Here are some quotes from Abraham Lincoln and the Second American Revolution by James McPherson:

  • "Before 1861 the two words 'United States' were generally used as a plural noun: 'the United States are a republic.' After 1865 the United States became a singular noun. The loose union of states became a nation" (viii). McPherson writes that the Civil War unified the country—not only politically but also in terms of creating a unified national psyche.
  • "Angry and disillusioned, the president decided to embrace the revolution. That very evening he made up his mind to issue an emancipation proclamation" (33). McPherson traces the way in which Lincoln changed from pursuing a gradual approach to emancipation to pursuing a more radical approach, because congressmen from the border states continued to refuse to pass his measures. Rebuffed by the opposition, Lincoln became more radical in his approach to end slavery.
  • "It was the outcome of the war that transformed and expanded the concept of liberty to include abolition of slavery, and it was Lincoln who was the principal agent of this transformation" (45). Lincoln's decision to end slavery resulted in a radical change in the idea of liberty; formerly, it was associated mainly with freedom from government restrictions. After the war, liberty also became associated with the emancipation of the slaves.

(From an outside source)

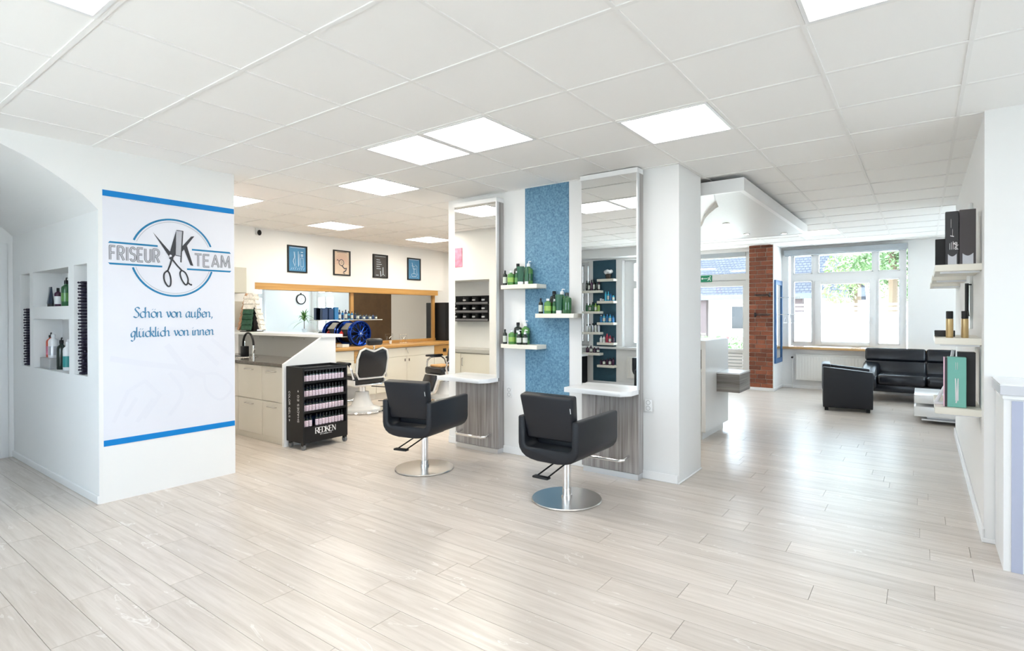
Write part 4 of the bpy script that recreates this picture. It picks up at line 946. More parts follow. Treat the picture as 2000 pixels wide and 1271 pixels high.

  • "Here lies one of the secrets of Lincoln's success as a communicator: his skill in the use of figurative language, of which metaphor is the most common example" (95). Unlike Jefferson Davis, Lincoln employed well-chosen metaphors and other forms of figurative language to give life to the concepts he wanted to convey—concepts that were, like liberty, at times difficult for people to understand.
  • "But the notion of comparing Lincoln to a hedgehog was suggested by the Greek poet Archilocus: 'The fox knows many things, but the hedgehog knows one big thing'" (113). The author uses the comparison of Lincoln to a hedgehog to emphasize Lincoln's continual commitment to winning the war and pursuing emancipation.